Millennials, AI and 5G bring big changes to workplace technology
Employees are shaping the technology changes in businesses faster than ever, making the results from our annual Employee Workplace Technology Survey increasingly fascinating and important. The 2019 survey revealed significant changes to the way people work and to the expectations that employees have for technology in the workplace.
Each year we survey over 660 employees in the US and Europe about their attitudes to technology in the workplace. We cover a range of technologies and trends in our study, including artificial intelligence (AI) and speech assistants, security, privacy and trust, end-user computing, usage of business-related applications and affinity with technology brands.
Here we provide four of the most significant findings from this year’s data. For a detailed overview of the results, the full report is available to our clients now (see Enterprise Insight: Employee Survey Shows Millennials Are Transforming Workstyles).
1. Mobile Working Is the Leading Work Paradigm for Millennials
Mobile working is now central to the way people work, with our survey showing that 42% of employees spend more than three hours a day working on a mobile device, shown in the chart below. This figure is even higher, at 51%, for millennial employees, defined in our survey as those born between 1990 and 2001. As the average number of connected devices per employee keeps on rising, to 4.9, employees’ growing dependence on mobile devices and cloud applications in their personal lives is continuing to be a vehicle for changes in the way they work.

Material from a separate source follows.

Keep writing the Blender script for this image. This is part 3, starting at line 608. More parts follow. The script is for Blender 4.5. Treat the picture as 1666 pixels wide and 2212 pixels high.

Millennials are leading this shift in workstyle, with 25% spending more than five hours during the workday working on a mobile device. As the proportion of this demographic in the workforce grows — and is expected to reach a third of the workforce by 2020 — we see these individuals having an increasingly significant impact on the pace of change, and their perspectives provide a valuable insight into the future demands on IT organizations. For example, 51% of millennials said they’re frustrated about the lack of integration between the applications they use for work, and 45% felt they spend too much time switching between applications to get their tasks done.
2. Businesses Must Urgently Transform Their Approach to Security
Our survey shows that 37% of employees and 49% of millennials believe their company’s security processes inhibit their productivity. Perimeter-based approaches to securing business applications and data aren’t fit for purpose in this new world, where growth in mobile end-points and in the number of cloud-based applications is forcing organizations to overhaul their security models. Employees are experiencing the pains of this reality first-hand, with passwords and software updates proving to be the biggest headaches. Investments in passwordless authentication and zero-trust models can’t come soon enough for employees.
3. Google Extends Lead In AI; Fear for Jobs Still the Big Barrier to AI Adoption
For the second year, Google is viewed as the front runner in AI in our survey, this time extending its mindshare over rivals Microsoft and Apple among employees. We believe one of the main reasons for this is that Google also has the most widely used AI-enabled voice assistant, Google Assistant, which is preferred by 36% of employees in our survey.
But despite the growing penetration of AI in suppliers’ technology offerings and enterprise strategies alike, employees remain concerned about its impact on jobs, and are increasingly worried about privacy.
4. Employees Consider 5G to Be the Biggest Future Disruptor to the Workplace
One of the most fevered topics over the past 12 months has been the dawn of 5G networks, and this is clearly reaching employees, with 34% in our research expecting this trend to deliver the strongest impact on workplaces in the next two years. Although it’s still early days in the roll-out of 5G in many markets, and the availability of a 5G core infrastructure to enable many of the highly publicized uses for 5G such as the Internet of things is at least three to five years away, the promise of better connectivity remains a high priority for employees. Indeed, fixed-line corporate networks and 4G signal problems topped the list of connectivity challenges for employees in our research.
What It Means: the Employee Voice Is Impossible to Ignore
Our 2019 survey highlights employees’ growing frustrations about the lack of alignment between their current workplace technology practices and the way they increasingly want to work. In response, businesses must provide employees with integrated, flexible and modern working experiences, intuitive applications that support autonomy and personalization, and secure unobtrusive underlying infrastructure and management that enables effective working in a way that meets the needs of employees.
New technologies and emerging market trends are accelerating the pace of change, and our research indicates that employees are more than ready to take on this change. The pressure is on organizations to keep up with their expectations.